假设我有两个c++类:

class A
{
public:
  A() { fn(); }

  virtual void fn() { _n = 1; }
  int getn() { return _n; }

protected:
  int _n;
};

class B : public A
{
public:
  B() : A() {}

  virtual void fn() { _n = 2; }
};

如果我写下面的代码:

int main()
{
  B b;
  int n = b.getn();
}

有人可能认为n被设为2。

结果是n被设为1。为什么?


当前回答

作为补充,调用尚未完成构造的对象的虚函数也将面临同样的问题。

例如,在对象的构造函数中启动一个新线程,并将该对象传递给新线程,如果新线程在对象完成构造之前调用该对象的虚函数将导致意想不到的结果。

例如:

#include <thread>
#include <string>
#include <iostream>
#include <chrono>

class Base
{
public:
  Base()
  {
    std::thread worker([this] {
      // This will print "Base" rather than "Sub".
      this->Print();
    });
    worker.detach();
    // Try comment out this code to see different output.
    std::this_thread::sleep_for(std::chrono::seconds(1));
  }
  virtual void Print()
  {
    std::cout << "Base" << std::endl;
  }
};

class Sub : public Base
{
public:
  void Print() override
  {
    std::cout << "Sub" << std::endl;
  }
};

int main()
{
  Sub sub;
  sub.Print();
  getchar();
  return 0;
}

这将输出:

Base
Sub

其他回答

c++标准(ISO/IEC 14882-2014)说:

Member functions, including virtual functions (10.3), can be called during construction or destruction (12.6.2). When a virtual function is called directly or indirectly from a constructor or from a destructor, including during the construction or destruction of the class’s non-static data members, and the object to which the call applies is the object (call it x) under construction or destruction, the function called is the final overrider in the constructor’s or destructor’s class and not one overriding it in a more-derived class. If the virtual function call uses an explicit class member access (5.2.5) and the object expression refers to the complete object of x or one of that object’s base class subobjects but not x or one of its base class subobjects, the behavior is undefined.

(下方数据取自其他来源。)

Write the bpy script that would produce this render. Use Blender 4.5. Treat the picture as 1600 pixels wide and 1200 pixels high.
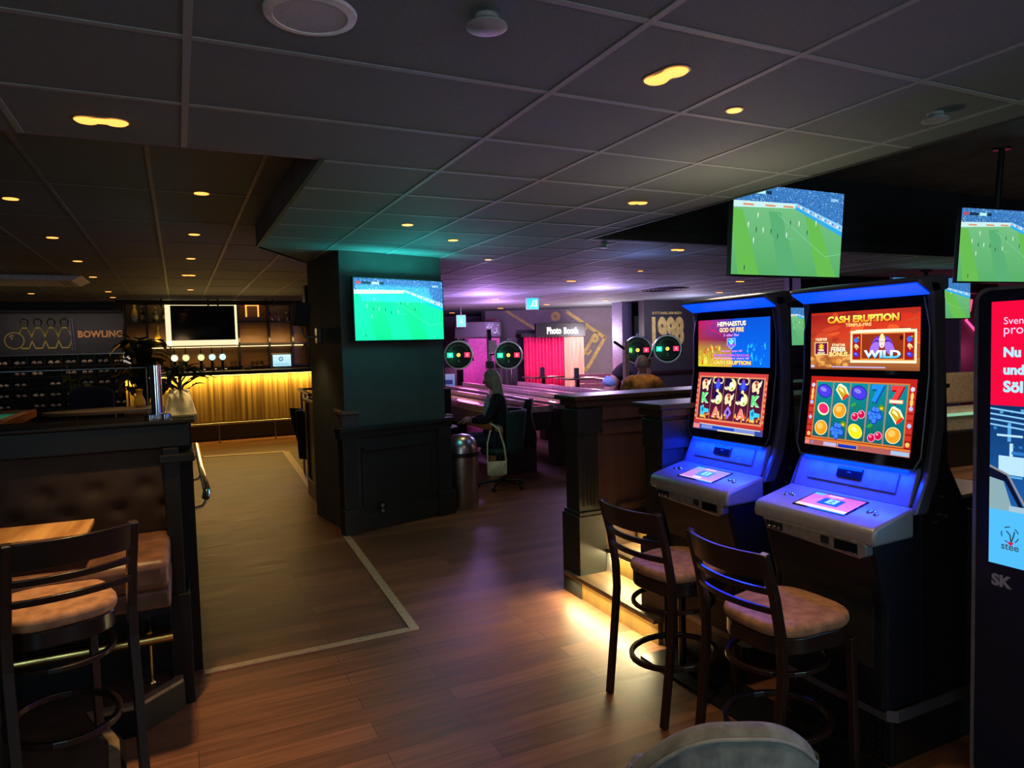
import bpy, bmesh, math, random
from mathutils import Vector, Matrix, Euler
for o in list(bpy.data.objects): bpy.data.objects.remove(o)
C = bpy.context.scene.collection
R = math.radians; PI = math.pi
rnd = random.Random(7)
V = Vector
# ------------------------------------------------------------------ camera
cam = bpy.data.cameras.new('camera'); camo = bpy.data.objects.new('camera', cam); C.objects.link(camo)
cam.sensor_width = 36; cam.lens = 36*1083/1600; cam.clip_start = .05; cam.clip_end = 100
yaw, pitch, roll = R(25.65), R(3.15), R(-1.5)
f = V((math.sin(yaw)*math.cos(pitch), math.cos(yaw)*math.cos(pitch), -math.sin(pitch)))
r = V((math.cos(yaw), -math.sin(yaw), 0)); u = r.cross(f)
r2 = r*math.cos(roll)+u*math.sin(roll); u2 = -r*math.sin(roll)+u*math.cos(roll)
m = Matrix((r2, u2, -f)).transposed().to_4x4(); m.translation = (0, 0, 1.72)
camo.matrix_world = m
bpy.context.scene.camera = camo
# ------------------------------------------------------------------ world, exposure
w = bpy.data.worlds.new('world'); bpy.context.scene.world = w; w.use_nodes = True
w.node_tree.nodes['Background'].inputs[0].default_value = (.55, .6, .8, 1)
w.node_tree.nodes['Background'].inputs[1].default_value = .02
vs = bpy.context.scene.view_settings
vs.view_transform = 'Standard'; vs.look = 'None'; vs.gamma = 1; vs.use_curve_mapping = False; vs.exposure = 0.12
# ------------------------------------------------------------------ large lights
KL = 1.7
def light(kind, loc, energy, color, size=.1, rot=None, spot=None, blend=.6, sy=None):
    l = bpy.data.lights.new(kind.lower()+'_light', kind); l.energy = energy*KL; l.color = color
    if kind == 'AREA':
        l.size = size
        if sy: l.shape = 'RECTANGLE'; l.size_y = sy
    else: l.shadow_soft_size = size
    if kind == 'SPOT': l.spot_size = R(spot or 90); l.spot_blend = blend
    o = bpy.data.objects.new(kind.lower()+'_light', l); C.objects.link(o); o.location = loc
    if rot: o.rotation_euler = rot
    return o
WARM = (1, .62, .26)
# coloured stage lamps over the games at the back
light('POINT', (4.9, 11.3, 2.3), 62, (.60, .30, 1), .25)
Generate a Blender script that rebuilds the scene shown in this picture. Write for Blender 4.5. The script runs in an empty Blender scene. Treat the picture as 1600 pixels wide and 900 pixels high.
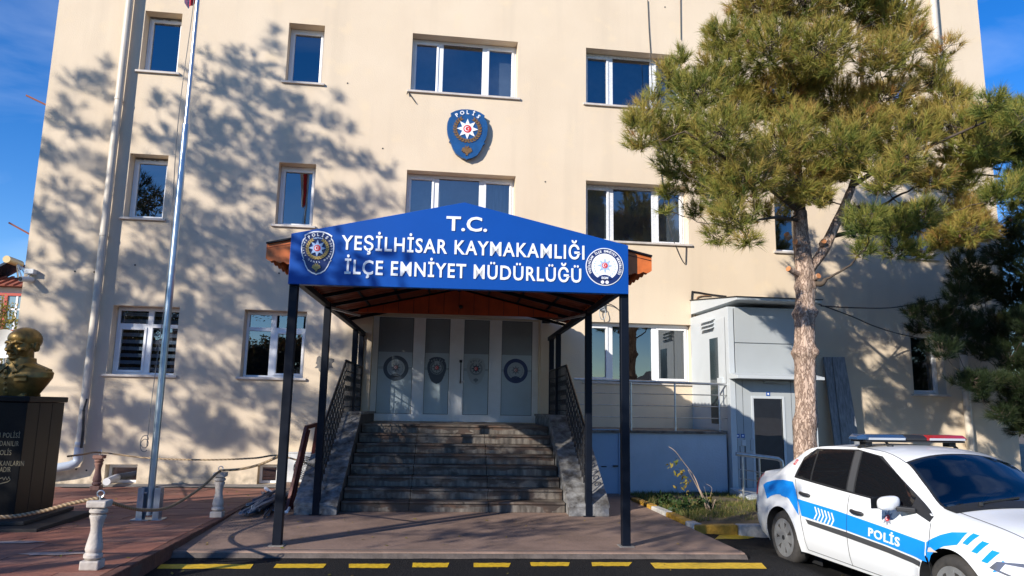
import bpy, bmesh, math, random
import numpy as np
from mathutils import Vector, Matrix
random.seed(7); RNG = np.random.default_rng(7)
SC = bpy.context.scene; COL = SC.collection
R = math.radians
# ------------------------------------------------------------------ camera
CF, CYAW, CPITCH, CROLL = 1132.88, 0.133230, 0.163162, 0.017308
CPOS = Vector((-0.4966, -15.8861, 1.6))
cf = Vector((math.sin(CYAW)*math.cos(CPITCH), math.cos(CYAW)*math.cos(CPITCH), math.sin(CPITCH)))
_r = Vector((math.cos(CYAW), -math.sin(CYAW), 0)); _u = _r.cross(cf)
cr = _r*math.cos(CROLL) + _u*math.sin(CROLL); cu = -_r*math.sin(CROLL) + _u*math.cos(CROLL)
cam = bpy.data.cameras.new("camera"); camo = bpy.data.objects.new("camera", cam); COL.objects.link(camo)
cam.sensor_width = 36; cam.lens = 36*CF/1600; cam.clip_start = .05; cam.clip_end = 3000
camo.matrix_world = Matrix(((cr.x, cu.x, -cf.x, CPOS.x), (cr.y, cu.y, -cf.y, CPOS.y), (cr.z, cu.z, -cf.z, CPOS.z), (0, 0, 0, 1)))
SC.camera = camo
# ------------------------------------------------------------------ light
SUN = Vector((-1.15, -1.0, 0.64)).normalized()          # towards the sun
el = math.asin(SUN.z)
W = bpy.data.worlds.new("World"); SC.world = W; W.use_nodes = True
nt = W.node_tree; bg = nt.nodes["Background"]
sky = nt.nodes.new("ShaderNodeTexSky"); sky.sky_type = 'NISHITA'; sky.sun_disc = False
sky.sun_elevation = el; sky.sun_rotation = math.atan2(SUN.x, SUN.y)
sky.altitude = 1100; sky.air_density = 1.0; sky.dust_density = 0.0; sky.ozone_density = 2.0
hs_ = nt.nodes.new("ShaderNodeHueSaturation"); hs_.inputs["Saturation"].default_value = 1.42; hs_.inputs["Hue"].default_value = .514; nt.links.new(sky.outputs[0], hs_.inputs["Color"])
tc_ = nt.nodes.new("ShaderNodeTexCoord"); mp_ = nt.nodes.new("ShaderNodeMapping"); mp_.inputs["Scale"].default_value = (2.2, 5, 9); mp_.inputs["Rotation"].default_value = (.3, .5, .2); nt.links.new(tc_.outputs["Generated"], mp_.inputs[0])
no_ = nt.nodes.new("ShaderNodeTexNoise"); no_.inputs["Scale"].default_value = 1.1; no_.inputs["Detail"].default_value = 7; no_.inputs["Distortion"].default_value = .6; nt.links.new(mp_.outputs[0], no_.inputs["Vector"])
mr_ = nt.nodes.new("ShaderNodeMapRange"); mr_.inputs[1].default_value = .47; mr_.inputs[2].default_value = .8; mr_.inputs[4].default_value = .20; nt.links.new(no_.outputs[0], mr_.inputs[0])
mx_ = nt.nodes.new("ShaderNodeMix"); mx_.data_type = 'RGBA'; nt.links.new(mr_.outputs[0], mx_.inputs[0]); nt.links.new(hs_.outputs[0], mx_.inputs[6]); mx_.inputs[7].default_value = (6.5, 7.2, 8.2, 1)      # thin high cirrus
nt.links.new(mx_.outputs[2], bg.inputs[0]); bg.inputs[1].default_value = 0.14
sun = bpy.data.lights.new("sun", 'SUN'); sun.energy = 4.5; sun.angle = R(.52); sun.color = (1, .92, .81)
suno = bpy.data.objects.new("sun", sun); COL.objects.link(suno)
suno.rotation_euler = SUN.to_track_quat('Z', 'Y').to_euler(); suno.location = (-30, -30, 25)
SC.view_settings.view_transform = 'Standard'; SC.view_settings.look = 'None'
SC.view_settings.exposure = 0.52; SC.view_settings.gamma = 1
# ------------------------------------------------------------------ picture measuring helpers (photo pixels -> points at a known depth)
def ray(px, py): return cf + cr*((px-800)/CF) + cu*((450-py)/CF)
def ay(px, py, y):
    d = ray(px, py); return CPOS + d*((y-CPOS.y)/d.y)
def az(px, py, z):
    d = ray(px, py); return CPOS + d*((z-CPOS.z)/d.z)
def ax(px, py, x):
    d = ray(px, py); return CPOS + d*((x-CPOS.x)/d.x)
# ------------------------------------------------------------------ object helpers
PM = {}
def tag(o, label=None, cat=None, group=None, kind=None):
    if label: o['label'] = label
    if cat: o['category'] = cat
    if group: o['group'] = group
    if kind: o['kind'] = kind
    return o
def thing(name, loc, label, cat, group=None, rot=0):
    o = bpy.data.objects.new(name, None); COL.objects.link(o); o.empty_display_size = .2
    o.location = loc; o.rotation_euler = (0, 0, rot)
    PM[o] = Matrix.Translation(Vector(loc)) @ Matrix.Rotation(rot, 4, 'Z')
    return tag(o, label, cat, group)
class MB:
    def __init__(s): s.v = []; s.f = []; s.mi = []; s.cur = 0
    def add(s, v, f):
        n = len(s.v); s.v += [tuple(p) for p in v]; s.f += [tuple(i+n for i in q) for q in f]; s.mi += [s.cur]*len(f); return s
    def box(s, x0, x1, y0, y1, z0, z1):
        if x0 > x1: x0, x1 = x1, x0
        if y0 > y1: y0, y1 = y1, y0
        if z0 > z1: z0, z1 = z1, z0
        return s.add([(x0,y0,z0),(x1,y0,z0),(x1,y1,z0),(x0,y1,z0),(x0,y0,z1),(x1,y0,z1),(x1,y1,z1),(x0,y1,z1)],
            [(0,3,2,1),(4,5,6,7),(0,1,5,4),(1,2,6,5),(2,3,7,6),(3,0,4,7)])
    def hexa(s, a, b):   # two quads (lists of 4 points) joined
        return s.add(list(a)+list(b), [(0,1,2,3),(7,6,5,4),(0,4,5,1),(1,5,6,2),(2,6,7,3),(3,7,4,0)])
    def bar(s, p, q, w, h=None, up=(0,0,1)):
        p, q = Vector(p), Vector(q); h = h or w; d = (q-p).normalized(); up = Vector(up)
        if abs(d.dot(up)) > .98: up = Vector((0,1,0))
        a = d.cross(up).normalized()*(w/2); b = a.cross(d).normalized()*(h/2)
        return s.hexa([p-a-b, p+a-b, p+a+b, p-a+b], [q-a-b, q+a-b, q+a+b, q-a+b])
    def tube(s, path, r, n=8, caps=True):
        path = [Vector(p) for p in path]; m = len(path); rr = r if hasattr(r, '__len__') else [r]*m
        v = []; f = []; a = None
        for i, p in enumerate(path):
            d = (path[min(i+1, m-1)]-path[max(i-1, 0)]).normalized()
            if a is None: a = d.orthogonal().normalized()
            else: a = (a-d*a.dot(d)); a = a.normalized() if a.length > 1e-6 else d.orthogonal().normalized()
            b = d.cross(a)
            for k in range(n):
                t = 2*math.pi*k/n; v.append(p+a*(math.cos(t)*rr[i])+b*(math.sin(t)*rr[i]))
        for i in range(m-1):
            for k in range(n):
                k2 = (k+1) % n; f.append((i*n+k, i*n+k2, (i+1)*n+k2, (i+1)*n+k))
        if caps: f += [tuple(range(n))[::-1], tuple(range((m-1)*n, m*n))]
        return s.add(v, f)
    def lathe(s, prof, c, n=16, ax='z', sq=False):
        v = []; f = []; m = len(prof)
        for r, h in prof:
            for k in range(n):
                t = 2*math.pi*(k+.5)/n; a, b = r*math.cos(t), r*math.sin(t)
                if sq: a, b = [(1,1),(-1,1),(-1,-1),(1,-1)][k][0]*r, [(1,1),(-1,1),(-1,-1),(1,-1)][k][1]*r
                v.append({'z': (a,b,h), 'y': (a,h,b), 'x': (h,a,b)}[ax])
        v = [(x+c[0], y+c[1], z+c[2]) for x, y, z in v]
        for i in range(m-1):
            for k in range(n):
                k2 = (k+1) % n; f.append((i*n+k, i*n+k2, (i+1)*n+k2, (i+1)*n+k))
        f += [tuple(range(n))[::-1], tuple(range((m-1)*n, m*n))]
        if ax == 'y': f = [q[::-1] for q in f]
        return s.add(v, f)
    def prism(s, poly, fr, d):     # poly of (a,b); fr(a,b,h)->point; from h=0 to h=d
        n = len(poly); v = [fr(a, b, 0) for a, b in poly]+[fr(a, b, d) for a, b in poly]
        f = [tuple(range(n))[::-1], tuple(range(n, 2*n))]+[(i, (i+1) % n, n+(i+1) % n, n+i) for i in range(n)]
        return s.add(v, f)
    def quad(s, *p): return s.add(p, [tuple(range(len(p)))])
    def build(s, name, mat, parent=None, local=False, smooth=False, bevel=0, normals=True, **kw):
        me = bpy.data.meshes.new(name); vs = s.v
        if parent is not None and not local:
            inv = PM[parent].inverted(); vs = [inv @ Vector(p) for p in vs]
        me.from_pydata([tuple(p) for p in vs], [], s.f)
        mats = mat if isinstance(mat, (list, tuple)) else [mat]
        for m in mats: me.materials.append(m)
        if len(mats) > 1: me.polygons.foreach_set('material_index', s.mi)
        if normals:
            bm = bmesh.new(); bm.from_mesh(me); bmesh.ops.recalc_face_normals(bm, faces=bm.faces); bm.to_mesh(me); bm.free()
        if smooth: smooth_by(me, smooth)
        o = bpy.data.objects.new(name, me); COL.objects.link(o)
        if parent is not None: o.parent = parent; PM[o] = PM[parent]
        if bevel:
            b = o.modifiers.new('bevel', 'BEVEL'); b.width = bevel; b.segments = 2; b.limit_method = 'ANGLE'; b.angle_limit = R(40)
        if kw: tag(o, **kw)
        return o
def smooth_by(me, ang):
    me.polygons.foreach_set('use_smooth', [True]*len(me.polygons))
    if ang is True: return
    bm = bmesh.new(); bm.from_mesh(me)
    for e in bm.edges:
        if len(e.link_faces) == 2 and e.calc_face_angle(0) > R(ang): e.smooth = False
        elif len(e.link_faces) != 2: e.smooth = True
    bm.to_mesh(me); bm.free()
def struct(name, mb, mat, **kw):
    o = mb.build(name, mat, **kw); o['kind'] = 'structure'; PM[o] = Matrix(); return o
def copy_tree(o, parent=None):
    c = o.copy(); COL.objects.link(c)
    if parent: c.parent = parent
    for ch in list(o.children): copy_tree(ch, c)
    return c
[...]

因此,不要从构造函数或析构函数中调用试图调用正在构造或销毁的对象的虚函数,因为构造函数的顺序从基类开始到派生类,而析构函数的顺序从派生类开始到基类。

因此,试图从正在构建的基类调用派生类函数是危险的。类似地,对象以与构造相反的顺序被销毁,因此试图从析构函数调用派生类中的函数可能会访问已经释放的资源。

在大多数OO语言中,从构造函数调用多态函数是导致灾难的原因。遇到这种情况时,不同的语言会有不同的表现。

基本问题是,在所有语言中,基类型必须在派生类型之前构造。现在,问题是从构造函数调用多态方法意味着什么。你希望它表现得怎样?有两种方法:在基本层调用方法(c++风格)或在层次结构底部的未构造对象上调用多态方法(Java方式)。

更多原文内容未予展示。